The most high profile and contentious of all the major hold ups has been the collapse of the Richard Rogers library proposal in Eastside. The new library had been driven forward by the previous Labour council administration, lead by Blair favourite, Sir Albert Bore. Having invited a number of leading practices to develop concepts for the library, the council then opted for the Labour-supporting peer and stalwart of the architectural community, Richard Rogers. Some felt the decision represented the righting of an historical wrong, after Rogers had narrowly and controversially missed out on the convention centre commission in the mid 1980s. Others saw the choice of such an establishment figure as uninspired and unadventurous. Whatever the rights or wrongs, Rogers pushed ahead with a detailed concept design that involved the close cooperation of senior staff at the library and council. The scheme that emerged was clearly pivotal to the emerging Eastside masterplan and had a close relationship with the neighbouring City Park Gate scheme that Rogers was also developing for Countryside Properties. At no stage, however, was any definite source of funding identified for the library. At an estimated cost of £180million, the then Conservative and Liberal opposition on the council had good reason to question the underlying feasibility of the project.

The writing was therefore already clearly on the wall for the Rogers scheme when in 2004, Labour’s eighteen year run in power finally came to an end and the current Conservative-Liberal coalition took control of the council. Roger’s office has insinuated that the decision to ditch the practice was politically motivated, but council cabinet member for regeneration, Ken Hardeman, insists that the move was down to financial realities: “There was speculation that it would come out at nearly double its original price at £350m.” Historically, major projects such as the NEC and the convention centre have survived changes in administration thanks to strong cross-party support, and council leader Mike Whitby has certainly not given up on the idea of a new library. In March of this year, councillors backed the leadership’s proposal to progress with a split-site option, with a new library on Centenary Square and a local history and archive centre in Eastside. David Adjaye, Glenn Howells and MAKE were all invited to develop visuals showing how the library might look next to Baskerville House and the Birmingham Rep. So far, these have yet to develop beyond very basic outline sketches.

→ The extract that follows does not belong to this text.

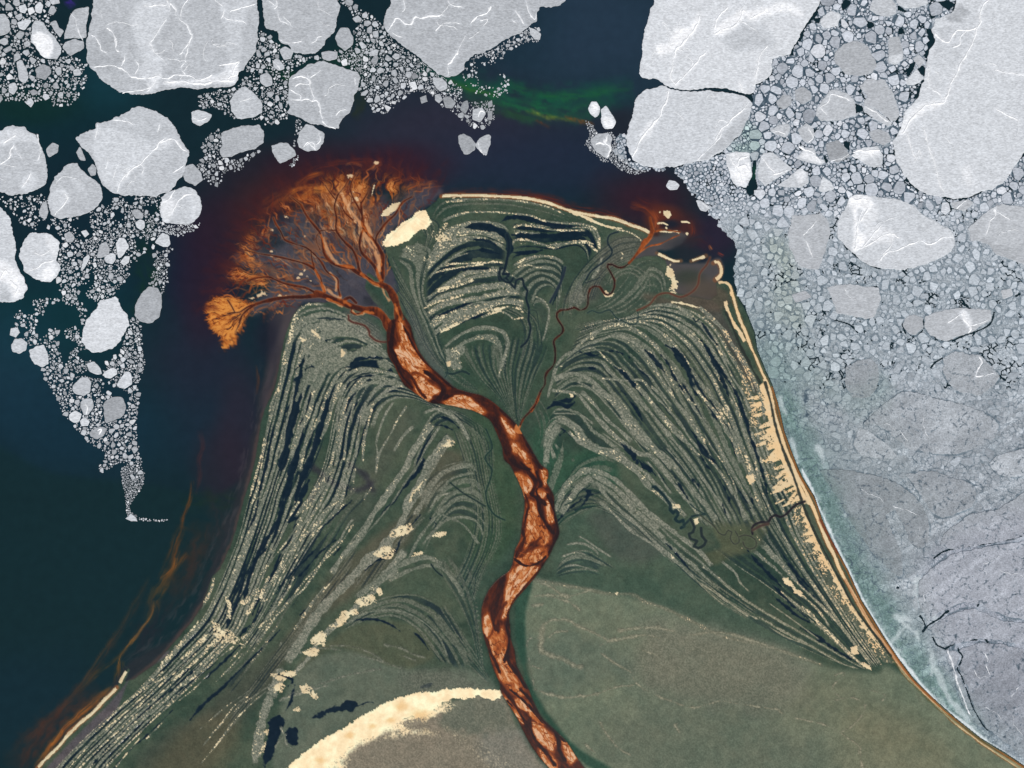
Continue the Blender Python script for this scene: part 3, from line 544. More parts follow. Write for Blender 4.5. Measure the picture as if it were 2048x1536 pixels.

Meanwhile, Rogers has pulled out of the City Park Gate project and dramatically announced that his practice will never work in the city again, while Building magazine recently implied that Rogers’ experience would discourage other leading architects from working in Birmingham. This is a view clearly at odds with Ken Shuttleworth’s experience, whose practice MAKE opened an office in the city last year and is currently working on the CUBE and the long-awaited new Digbeth Coach Station. At the same time MAKE has quietly picked up the reins on City Park Gate and have placed themselves in the running for the new Eastside park, the proposed city centre masterplan and as already mentioned, the new central library. Far from discouraging MAKE, recent events appear to have created new opportunities for the younger practice to flourish in Birmingham.

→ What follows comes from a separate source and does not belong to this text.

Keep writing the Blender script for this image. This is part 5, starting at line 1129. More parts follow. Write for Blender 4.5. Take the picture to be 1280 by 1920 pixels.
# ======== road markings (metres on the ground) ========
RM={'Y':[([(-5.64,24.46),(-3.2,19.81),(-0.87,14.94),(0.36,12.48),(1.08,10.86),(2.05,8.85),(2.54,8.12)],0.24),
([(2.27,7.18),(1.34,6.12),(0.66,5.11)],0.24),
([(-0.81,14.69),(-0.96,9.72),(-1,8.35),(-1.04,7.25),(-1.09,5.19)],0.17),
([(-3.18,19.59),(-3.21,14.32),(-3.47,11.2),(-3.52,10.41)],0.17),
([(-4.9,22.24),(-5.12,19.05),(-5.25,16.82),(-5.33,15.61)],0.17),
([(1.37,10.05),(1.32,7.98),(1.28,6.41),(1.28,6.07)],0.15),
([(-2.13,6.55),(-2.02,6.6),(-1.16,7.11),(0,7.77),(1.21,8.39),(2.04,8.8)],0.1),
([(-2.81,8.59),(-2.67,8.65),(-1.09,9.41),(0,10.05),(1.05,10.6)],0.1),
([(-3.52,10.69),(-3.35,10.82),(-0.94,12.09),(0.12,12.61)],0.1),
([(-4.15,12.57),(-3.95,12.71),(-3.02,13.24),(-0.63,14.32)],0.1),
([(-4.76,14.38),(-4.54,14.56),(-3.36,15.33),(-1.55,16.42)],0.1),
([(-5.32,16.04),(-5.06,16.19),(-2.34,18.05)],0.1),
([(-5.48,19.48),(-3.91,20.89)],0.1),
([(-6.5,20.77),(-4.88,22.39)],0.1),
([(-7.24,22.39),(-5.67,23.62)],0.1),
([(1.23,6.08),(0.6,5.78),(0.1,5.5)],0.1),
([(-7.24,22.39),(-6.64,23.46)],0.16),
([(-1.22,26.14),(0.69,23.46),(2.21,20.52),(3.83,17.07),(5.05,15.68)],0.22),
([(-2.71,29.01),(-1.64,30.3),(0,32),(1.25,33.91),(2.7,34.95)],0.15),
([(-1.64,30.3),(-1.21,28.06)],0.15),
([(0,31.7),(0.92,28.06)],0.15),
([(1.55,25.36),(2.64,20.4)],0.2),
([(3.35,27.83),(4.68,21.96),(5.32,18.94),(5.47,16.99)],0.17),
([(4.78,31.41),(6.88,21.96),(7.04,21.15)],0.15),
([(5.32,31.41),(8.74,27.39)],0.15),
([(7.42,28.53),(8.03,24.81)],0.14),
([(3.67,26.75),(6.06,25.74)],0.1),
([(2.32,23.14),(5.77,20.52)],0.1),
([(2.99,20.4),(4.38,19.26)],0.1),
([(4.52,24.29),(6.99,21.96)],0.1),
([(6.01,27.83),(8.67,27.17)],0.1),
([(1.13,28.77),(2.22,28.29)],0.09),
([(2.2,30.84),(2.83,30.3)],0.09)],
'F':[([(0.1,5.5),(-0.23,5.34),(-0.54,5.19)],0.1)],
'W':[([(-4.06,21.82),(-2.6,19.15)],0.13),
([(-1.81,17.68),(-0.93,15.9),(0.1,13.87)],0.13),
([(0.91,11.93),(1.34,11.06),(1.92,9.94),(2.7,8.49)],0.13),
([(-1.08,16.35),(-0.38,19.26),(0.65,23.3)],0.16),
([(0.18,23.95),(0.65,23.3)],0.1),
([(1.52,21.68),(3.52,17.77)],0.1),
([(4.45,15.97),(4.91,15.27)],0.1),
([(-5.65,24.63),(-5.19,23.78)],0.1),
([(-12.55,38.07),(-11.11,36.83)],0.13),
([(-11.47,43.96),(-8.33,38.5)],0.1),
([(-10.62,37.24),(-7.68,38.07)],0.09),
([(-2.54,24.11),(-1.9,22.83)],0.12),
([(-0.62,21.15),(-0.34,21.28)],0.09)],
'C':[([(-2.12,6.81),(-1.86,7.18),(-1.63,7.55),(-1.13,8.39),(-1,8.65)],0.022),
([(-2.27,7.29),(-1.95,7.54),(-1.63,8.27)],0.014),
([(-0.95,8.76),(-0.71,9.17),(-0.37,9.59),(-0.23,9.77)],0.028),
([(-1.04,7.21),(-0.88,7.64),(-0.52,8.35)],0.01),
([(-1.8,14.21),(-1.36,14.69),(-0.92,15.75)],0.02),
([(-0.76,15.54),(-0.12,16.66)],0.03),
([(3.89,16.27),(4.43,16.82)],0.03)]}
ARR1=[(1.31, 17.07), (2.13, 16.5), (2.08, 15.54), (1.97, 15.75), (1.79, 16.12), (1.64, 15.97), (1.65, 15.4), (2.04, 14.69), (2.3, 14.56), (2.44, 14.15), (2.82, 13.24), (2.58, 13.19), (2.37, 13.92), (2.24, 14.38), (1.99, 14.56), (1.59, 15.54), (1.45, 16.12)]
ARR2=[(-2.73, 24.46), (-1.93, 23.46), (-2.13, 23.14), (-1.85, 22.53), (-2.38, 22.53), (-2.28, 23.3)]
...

Is it possible then that recent upheavals may have some longer term benefits? While no one within the city will have been happy to see an architect of Rogers’ calibre so unceremoniously dumped from a prestige project, the decision to appoint him in the first place hardly represented the expression of faith in young architectural talent that has come to set apart the great European regional capitals. Rogers was a young and exciting prospect in the 1960s, but his appointment to the library project in 2003 was anything but bold. Outsiders looking in will quite rightly have questioned the city’s ability to commission the best up and coming talent. Birmingham has only sporadically achieved the highest levels of architectural design over the past decade and many critics have asked how a city that has seen so much change in this period has produced so little of lasting quality. If the current hiatus is therefore to have any lasting benefit, may be it is time for a wider reassessment of the city’s approach to commissioning new and exciting architecture. The council’s talk of a wide-ranging Birmingham masterplan does at least suggest that there may at last be a move towards a more coherent and design-led approach to development within the city centre.

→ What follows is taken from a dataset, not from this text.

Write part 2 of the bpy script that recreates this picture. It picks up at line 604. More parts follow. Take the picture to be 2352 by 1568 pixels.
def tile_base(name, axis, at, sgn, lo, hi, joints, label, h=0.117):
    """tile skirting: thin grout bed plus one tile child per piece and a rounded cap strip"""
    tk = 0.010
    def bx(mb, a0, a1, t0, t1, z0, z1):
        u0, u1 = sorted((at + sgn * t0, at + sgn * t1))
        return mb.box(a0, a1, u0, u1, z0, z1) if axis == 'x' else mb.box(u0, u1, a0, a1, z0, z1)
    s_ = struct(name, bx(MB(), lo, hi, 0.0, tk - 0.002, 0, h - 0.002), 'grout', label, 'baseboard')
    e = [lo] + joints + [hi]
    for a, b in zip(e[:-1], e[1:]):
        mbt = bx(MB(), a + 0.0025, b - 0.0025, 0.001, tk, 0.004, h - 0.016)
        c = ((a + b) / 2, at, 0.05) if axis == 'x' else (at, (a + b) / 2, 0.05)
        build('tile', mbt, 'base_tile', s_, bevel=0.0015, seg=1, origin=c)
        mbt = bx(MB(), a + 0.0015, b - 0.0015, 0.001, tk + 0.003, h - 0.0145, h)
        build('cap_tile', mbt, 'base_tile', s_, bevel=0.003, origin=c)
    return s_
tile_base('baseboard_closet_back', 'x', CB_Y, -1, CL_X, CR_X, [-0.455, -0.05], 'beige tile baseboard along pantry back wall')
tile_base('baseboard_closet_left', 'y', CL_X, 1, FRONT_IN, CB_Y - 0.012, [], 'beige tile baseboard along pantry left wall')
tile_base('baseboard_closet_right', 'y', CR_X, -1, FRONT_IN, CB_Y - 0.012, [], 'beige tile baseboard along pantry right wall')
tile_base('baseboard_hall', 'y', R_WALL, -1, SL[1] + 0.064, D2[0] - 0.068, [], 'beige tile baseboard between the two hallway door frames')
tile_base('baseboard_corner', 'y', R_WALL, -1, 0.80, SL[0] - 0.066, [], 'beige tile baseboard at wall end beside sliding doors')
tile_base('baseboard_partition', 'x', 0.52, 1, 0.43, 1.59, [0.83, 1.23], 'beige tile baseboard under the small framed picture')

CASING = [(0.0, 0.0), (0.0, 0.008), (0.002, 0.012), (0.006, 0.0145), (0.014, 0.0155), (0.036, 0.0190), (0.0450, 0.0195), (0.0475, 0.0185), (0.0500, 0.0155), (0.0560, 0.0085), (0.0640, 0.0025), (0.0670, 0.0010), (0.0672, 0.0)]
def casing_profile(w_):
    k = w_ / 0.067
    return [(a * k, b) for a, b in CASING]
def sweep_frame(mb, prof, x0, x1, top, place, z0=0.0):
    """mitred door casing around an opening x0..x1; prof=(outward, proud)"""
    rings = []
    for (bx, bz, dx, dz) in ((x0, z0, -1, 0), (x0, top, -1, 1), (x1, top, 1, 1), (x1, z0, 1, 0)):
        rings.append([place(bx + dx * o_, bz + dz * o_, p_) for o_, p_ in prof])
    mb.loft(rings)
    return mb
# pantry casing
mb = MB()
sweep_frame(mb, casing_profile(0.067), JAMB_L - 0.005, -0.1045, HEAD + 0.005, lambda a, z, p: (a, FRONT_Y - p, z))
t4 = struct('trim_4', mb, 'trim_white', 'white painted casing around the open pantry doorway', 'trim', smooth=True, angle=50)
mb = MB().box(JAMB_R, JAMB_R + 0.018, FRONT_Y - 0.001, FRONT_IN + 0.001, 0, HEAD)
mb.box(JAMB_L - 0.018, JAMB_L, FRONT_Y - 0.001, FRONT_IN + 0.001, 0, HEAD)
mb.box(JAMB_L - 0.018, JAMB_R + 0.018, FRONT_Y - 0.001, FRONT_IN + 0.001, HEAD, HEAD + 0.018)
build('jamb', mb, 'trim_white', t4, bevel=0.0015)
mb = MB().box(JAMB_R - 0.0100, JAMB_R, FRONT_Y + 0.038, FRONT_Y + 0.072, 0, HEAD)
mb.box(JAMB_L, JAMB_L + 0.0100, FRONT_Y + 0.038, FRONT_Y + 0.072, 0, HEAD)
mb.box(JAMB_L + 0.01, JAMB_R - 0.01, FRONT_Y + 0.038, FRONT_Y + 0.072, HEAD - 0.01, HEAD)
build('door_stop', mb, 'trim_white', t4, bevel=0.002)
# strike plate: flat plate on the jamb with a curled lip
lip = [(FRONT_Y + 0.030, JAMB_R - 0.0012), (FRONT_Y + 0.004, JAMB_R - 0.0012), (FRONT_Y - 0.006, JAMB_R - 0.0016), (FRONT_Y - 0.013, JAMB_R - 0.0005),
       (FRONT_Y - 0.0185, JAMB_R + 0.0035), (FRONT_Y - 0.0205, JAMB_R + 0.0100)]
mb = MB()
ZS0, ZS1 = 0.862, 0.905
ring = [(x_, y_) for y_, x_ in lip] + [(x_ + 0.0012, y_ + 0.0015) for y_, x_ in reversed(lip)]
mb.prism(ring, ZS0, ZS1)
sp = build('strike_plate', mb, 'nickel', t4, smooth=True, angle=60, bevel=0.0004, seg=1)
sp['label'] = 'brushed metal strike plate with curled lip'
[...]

The council might want to begin their reappraisal by taking an urgent look at the proposals for New Street Station. John McAslan and Partners’ recently released computer visuals suggest that the city may well be heading towards a redevelopment of staggering banality. Terry Grimley described the scheme as looking like ‘a bog-standard multiplex cinema’, to which McAslan responded by saying that he had better things to do than listen to the criticisms of ‘the arts correspondent of the Birmingham Post’. This response hardly breeds confidence in McAslan’s willingness or ability to raise his game in a city that has become accustomed to big names delivering projects that are well below their best. To avoid another Sealife Centre or Millenium Point, the council must take heed of critics such as Terry Grimley and demand a whole lot more.